[Exercise objective] Images excluded, repeat each entry below exactly.
::::
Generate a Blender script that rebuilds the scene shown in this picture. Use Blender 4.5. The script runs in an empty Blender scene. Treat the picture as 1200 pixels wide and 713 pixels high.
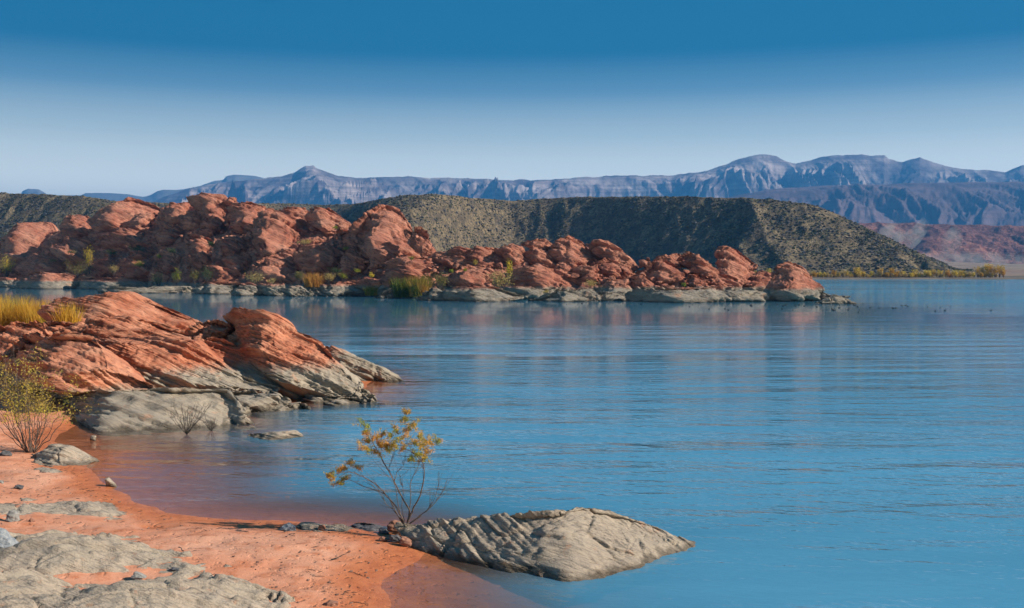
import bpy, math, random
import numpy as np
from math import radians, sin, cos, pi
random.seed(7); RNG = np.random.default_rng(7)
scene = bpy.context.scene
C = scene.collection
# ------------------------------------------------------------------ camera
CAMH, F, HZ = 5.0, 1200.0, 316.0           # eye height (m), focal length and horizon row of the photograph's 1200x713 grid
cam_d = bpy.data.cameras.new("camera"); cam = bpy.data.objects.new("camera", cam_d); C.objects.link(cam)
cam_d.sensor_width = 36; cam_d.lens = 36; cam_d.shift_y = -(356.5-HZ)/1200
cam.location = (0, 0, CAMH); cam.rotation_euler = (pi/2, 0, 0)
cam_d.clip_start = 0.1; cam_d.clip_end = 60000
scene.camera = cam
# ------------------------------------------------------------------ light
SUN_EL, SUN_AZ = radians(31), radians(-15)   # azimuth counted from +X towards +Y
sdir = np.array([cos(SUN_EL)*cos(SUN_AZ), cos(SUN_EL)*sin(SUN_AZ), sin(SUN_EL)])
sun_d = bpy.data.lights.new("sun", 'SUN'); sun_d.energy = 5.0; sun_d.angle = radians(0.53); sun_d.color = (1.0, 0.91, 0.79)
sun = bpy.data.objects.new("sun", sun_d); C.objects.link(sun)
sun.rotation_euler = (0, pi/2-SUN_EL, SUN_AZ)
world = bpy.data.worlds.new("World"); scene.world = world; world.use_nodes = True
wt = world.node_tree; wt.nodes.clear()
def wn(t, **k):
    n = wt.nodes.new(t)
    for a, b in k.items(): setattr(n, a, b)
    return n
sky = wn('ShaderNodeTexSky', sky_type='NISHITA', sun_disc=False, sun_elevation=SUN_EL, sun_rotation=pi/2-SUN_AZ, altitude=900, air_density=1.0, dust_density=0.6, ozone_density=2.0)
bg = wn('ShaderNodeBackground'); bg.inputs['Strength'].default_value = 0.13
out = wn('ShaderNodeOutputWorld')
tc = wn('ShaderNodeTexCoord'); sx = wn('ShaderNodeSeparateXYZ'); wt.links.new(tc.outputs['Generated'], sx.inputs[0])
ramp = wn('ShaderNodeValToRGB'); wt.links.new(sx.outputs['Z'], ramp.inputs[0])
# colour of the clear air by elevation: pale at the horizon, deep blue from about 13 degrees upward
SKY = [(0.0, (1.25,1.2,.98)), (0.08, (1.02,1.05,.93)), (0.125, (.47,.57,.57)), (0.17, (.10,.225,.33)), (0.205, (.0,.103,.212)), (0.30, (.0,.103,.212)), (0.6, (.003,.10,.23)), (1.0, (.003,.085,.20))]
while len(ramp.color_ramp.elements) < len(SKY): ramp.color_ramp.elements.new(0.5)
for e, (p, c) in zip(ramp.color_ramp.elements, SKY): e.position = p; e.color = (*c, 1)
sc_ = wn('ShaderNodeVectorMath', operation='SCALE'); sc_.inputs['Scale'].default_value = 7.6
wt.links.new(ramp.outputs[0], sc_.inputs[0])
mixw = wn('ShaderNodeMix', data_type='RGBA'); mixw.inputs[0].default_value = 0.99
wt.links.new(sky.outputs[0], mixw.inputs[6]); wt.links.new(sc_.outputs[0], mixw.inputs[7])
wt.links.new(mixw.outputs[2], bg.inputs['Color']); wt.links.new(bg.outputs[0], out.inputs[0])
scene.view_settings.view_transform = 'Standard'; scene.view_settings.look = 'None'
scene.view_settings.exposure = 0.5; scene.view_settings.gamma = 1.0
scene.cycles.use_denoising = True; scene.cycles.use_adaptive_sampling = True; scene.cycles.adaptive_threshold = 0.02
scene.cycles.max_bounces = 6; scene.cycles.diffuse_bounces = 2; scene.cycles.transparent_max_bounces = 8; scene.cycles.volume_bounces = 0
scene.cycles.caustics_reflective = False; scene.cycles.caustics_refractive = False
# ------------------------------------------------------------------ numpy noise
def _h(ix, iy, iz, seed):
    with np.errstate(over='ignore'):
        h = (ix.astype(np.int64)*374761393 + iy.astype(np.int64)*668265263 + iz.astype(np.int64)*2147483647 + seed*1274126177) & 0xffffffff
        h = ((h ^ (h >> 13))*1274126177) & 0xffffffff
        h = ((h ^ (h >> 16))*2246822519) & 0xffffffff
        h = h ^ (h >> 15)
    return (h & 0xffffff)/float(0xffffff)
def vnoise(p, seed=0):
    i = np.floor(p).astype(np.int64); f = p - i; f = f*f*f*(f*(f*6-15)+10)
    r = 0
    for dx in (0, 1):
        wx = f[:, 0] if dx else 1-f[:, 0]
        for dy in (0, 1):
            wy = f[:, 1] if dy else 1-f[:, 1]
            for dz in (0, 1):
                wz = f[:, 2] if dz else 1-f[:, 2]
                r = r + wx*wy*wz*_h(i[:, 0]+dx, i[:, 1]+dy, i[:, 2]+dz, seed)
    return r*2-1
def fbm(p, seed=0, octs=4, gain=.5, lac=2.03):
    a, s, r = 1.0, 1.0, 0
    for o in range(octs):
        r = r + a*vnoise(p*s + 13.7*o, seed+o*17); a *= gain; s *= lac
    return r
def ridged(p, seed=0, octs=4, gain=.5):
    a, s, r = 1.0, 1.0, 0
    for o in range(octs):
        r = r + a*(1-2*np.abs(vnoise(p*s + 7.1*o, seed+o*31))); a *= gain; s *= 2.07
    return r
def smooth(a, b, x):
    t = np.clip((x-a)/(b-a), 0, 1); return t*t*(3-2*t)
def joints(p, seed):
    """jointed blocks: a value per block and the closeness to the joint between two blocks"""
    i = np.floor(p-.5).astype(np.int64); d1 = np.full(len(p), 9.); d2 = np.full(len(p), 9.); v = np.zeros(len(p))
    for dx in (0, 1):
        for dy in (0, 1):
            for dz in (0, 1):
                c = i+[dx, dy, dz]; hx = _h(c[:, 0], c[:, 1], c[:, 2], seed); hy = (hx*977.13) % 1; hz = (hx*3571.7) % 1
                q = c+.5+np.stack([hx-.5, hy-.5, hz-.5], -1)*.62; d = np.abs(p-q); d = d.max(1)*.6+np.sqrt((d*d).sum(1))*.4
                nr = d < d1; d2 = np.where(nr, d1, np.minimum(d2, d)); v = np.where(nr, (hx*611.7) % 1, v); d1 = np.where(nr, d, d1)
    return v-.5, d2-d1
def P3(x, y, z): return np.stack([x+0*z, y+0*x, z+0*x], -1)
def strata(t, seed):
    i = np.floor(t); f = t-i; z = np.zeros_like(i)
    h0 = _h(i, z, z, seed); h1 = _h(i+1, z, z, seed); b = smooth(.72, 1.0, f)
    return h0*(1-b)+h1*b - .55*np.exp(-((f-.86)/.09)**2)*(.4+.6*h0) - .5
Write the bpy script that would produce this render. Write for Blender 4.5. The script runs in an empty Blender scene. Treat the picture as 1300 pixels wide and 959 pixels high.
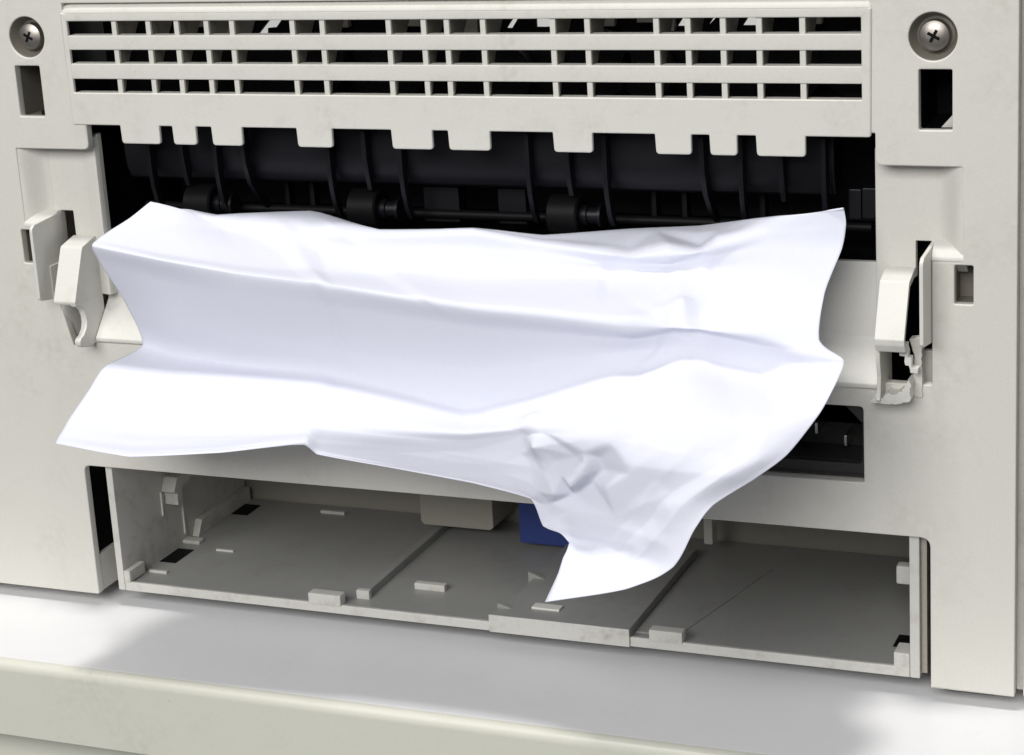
::::
[Exercise solution]
Generate a Blender script that rebuilds the scene shown in this picture. Use Blender 4.5. The script runs in an empty Blender scene. Treat the picture as 1200 pixels wide and 713 pixels high.
import bpy, math, random
import numpy as np
from math import radians, sin, cos, pi
random.seed(7); RNG = np.random.default_rng(7)
scene = bpy.context.scene
C = scene.collection
# ------------------------------------------------------------------ camera
CAMH, F, HZ = 5.0, 1200.0, 316.0           # eye height (m), focal length and horizon row of the photograph's 1200x713 grid
cam_d = bpy.data.cameras.new("camera"); cam = bpy.data.objects.new("camera", cam_d); C.objects.link(cam)
cam_d.sensor_width = 36; cam_d.lens = 36; cam_d.shift_y = -(356.5-HZ)/1200
cam.location = (0, 0, CAMH); cam.rotation_euler = (pi/2, 0, 0)
cam_d.clip_start = 0.1; cam_d.clip_end = 60000
scene.camera = cam
# ------------------------------------------------------------------ light
SUN_EL, SUN_AZ = radians(31), radians(-15)   # azimuth counted from +X towards +Y
sdir = np.array([cos(SUN_EL)*cos(SUN_AZ), cos(SUN_EL)*sin(SUN_AZ), sin(SUN_EL)])
sun_d = bpy.data.lights.new("sun", 'SUN'); sun_d.energy = 5.0; sun_d.angle = radians(0.53); sun_d.color = (1.0, 0.91, 0.79)
sun = bpy.data.objects.new("sun", sun_d); C.objects.link(sun)
sun.rotation_euler = (0, pi/2-SUN_EL, SUN_AZ)
world = bpy.data.worlds.new("World"); scene.world = world; world.use_nodes = True
wt = world.node_tree; wt.nodes.clear()
def wn(t, **k):
    n = wt.nodes.new(t)
    for a, b in k.items(): setattr(n, a, b)
    return n
sky = wn('ShaderNodeTexSky', sky_type='NISHITA', sun_disc=False, sun_elevation=SUN_EL, sun_rotation=pi/2-SUN_AZ, altitude=900, air_density=1.0, dust_density=0.6, ozone_density=2.0)
bg = wn('ShaderNodeBackground'); bg.inputs['Strength'].default_value = 0.13
out = wn('ShaderNodeOutputWorld')
tc = wn('ShaderNodeTexCoord'); sx = wn('ShaderNodeSeparateXYZ'); wt.links.new(tc.outputs['Generated'], sx.inputs[0])
ramp = wn('ShaderNodeValToRGB'); wt.links.new(sx.outputs['Z'], ramp.inputs[0])
# colour of the clear air by elevation: pale at the horizon, deep blue from about 13 degrees upward
SKY = [(0.0, (1.25,1.2,.98)), (0.08, (1.02,1.05,.93)), (0.125, (.47,.57,.57)), (0.17, (.10,.225,.33)), (0.205, (.0,.103,.212)), (0.30, (.0,.103,.212)), (0.6, (.003,.10,.23)), (1.0, (.003,.085,.20))]
while len(ramp.color_ramp.elements) < len(SKY): ramp.color_ramp.elements.new(0.5)
for e, (p, c) in zip(ramp.color_ramp.elements, SKY): e.position = p; e.color = (*c, 1)
sc_ = wn('ShaderNodeVectorMath', operation='SCALE'); sc_.inputs['Scale'].default_value = 7.6
wt.links.new(ramp.outputs[0], sc_.inputs[0])
mixw = wn('ShaderNodeMix', data_type='RGBA'); mixw.inputs[0].default_value = 0.99
wt.links.new(sky.outputs[0], mixw.inputs[6]); wt.links.new(sc_.outputs[0], mixw.inputs[7])
wt.links.new(mixw.outputs[2], bg.inputs['Color']); wt.links.new(bg.outputs[0], out.inputs[0])
scene.view_settings.view_transform = 'Standard'; scene.view_settings.look = 'None'
scene.view_settings.exposure = 0.5; scene.view_settings.gamma = 1.0
scene.cycles.use_denoising = True; scene.cycles.use_adaptive_sampling = True; scene.cycles.adaptive_threshold = 0.02
scene.cycles.max_bounces = 6; scene.cycles.diffuse_bounces = 2; scene.cycles.transparent_max_bounces = 8; scene.cycles.volume_bounces = 0
scene.cycles.caustics_reflective = False; scene.cycles.caustics_refractive = False
# ------------------------------------------------------------------ numpy noise
def _h(ix, iy, iz, seed):
    with np.errstate(over='ignore'):
        h = (ix.astype(np.int64)*374761393 + iy.astype(np.int64)*668265263 + iz.astype(np.int64)*2147483647 + seed*1274126177) & 0xffffffff
        h = ((h ^ (h >> 13))*1274126177) & 0xffffffff
        h = ((h ^ (h >> 16))*2246822519) & 0xffffffff
        h = h ^ (h >> 15)
    return (h & 0xffffff)/float(0xffffff)
def vnoise(p, seed=0):
    i = np.floor(p).astype(np.int64); f = p - i; f = f*f*f*(f*(f*6-15)+10)
    r = 0
    for dx in (0, 1):
        wx = f[:, 0] if dx else 1-f[:, 0]
        for dy in (0, 1):
            wy = f[:, 1] if dy else 1-f[:, 1]
            for dz in (0, 1):
                wz = f[:, 2] if dz else 1-f[:, 2]
                r = r + wx*wy*wz*_h(i[:, 0]+dx, i[:, 1]+dy, i[:, 2]+dz, seed)
    return r*2-1
def fbm(p, seed=0, octs=4, gain=.5, lac=2.03):
    a, s, r = 1.0, 1.0, 0
    for o in range(octs):
        r = r + a*vnoise(p*s + 13.7*o, seed+o*17); a *= gain; s *= lac
    return r
def ridged(p, seed=0, octs=4, gain=.5):
    a, s, r = 1.0, 1.0, 0
    for o in range(octs):
        r = r + a*(1-2*np.abs(vnoise(p*s + 7.1*o, seed+o*31))); a *= gain; s *= 2.07
    return r
def smooth(a, b, x):
    t = np.clip((x-a)/(b-a), 0, 1); return t*t*(3-2*t)
def joints(p, seed):
    """jointed blocks: a value per block and the closeness to the joint between two blocks"""
    i = np.floor(p-.5).astype(np.int64); d1 = np.full(len(p), 9.); d2 = np.full(len(p), 9.); v = np.zeros(len(p))
    for dx in (0, 1):
        for dy in (0, 1):
            for dz in (0, 1):
                c = i+[dx, dy, dz]; hx = _h(c[:, 0], c[:, 1], c[:, 2], seed); hy = (hx*977.13) % 1; hz = (hx*3571.7) % 1
                q = c+.5+np.stack([hx-.5, hy-.5, hz-.5], -1)*.62; d = np.abs(p-q); d = d.max(1)*.6+np.sqrt((d*d).sum(1))*.4
                nr = d < d1; d2 = np.where(nr, d1, np.minimum(d2, d)); v = np.where(nr, (hx*611.7) % 1, v); d1 = np.where(nr, d, d1)
    return v-.5, d2-d1
def P3(x, y, z): return np.stack([x+0*z, y+0*x, z+0*x], -1)
def strata(t, seed):
    i = np.floor(t); f = t-i; z = np.zeros_like(i)
    h0 = _h(i, z, z, seed); h1 = _h(i+1, z, z, seed); b = smooth(.72, 1.0, f)
    return h0*(1-b)+h1*b - .55*np.exp(-((f-.86)/.09)**2)*(.4+.6*h0) - .5
Write the bpy script that would produce this render. Write for Blender 4.5. The script runs in an empty Blender scene. Treat the picture as 1300 pixels wide and 959 pixels high.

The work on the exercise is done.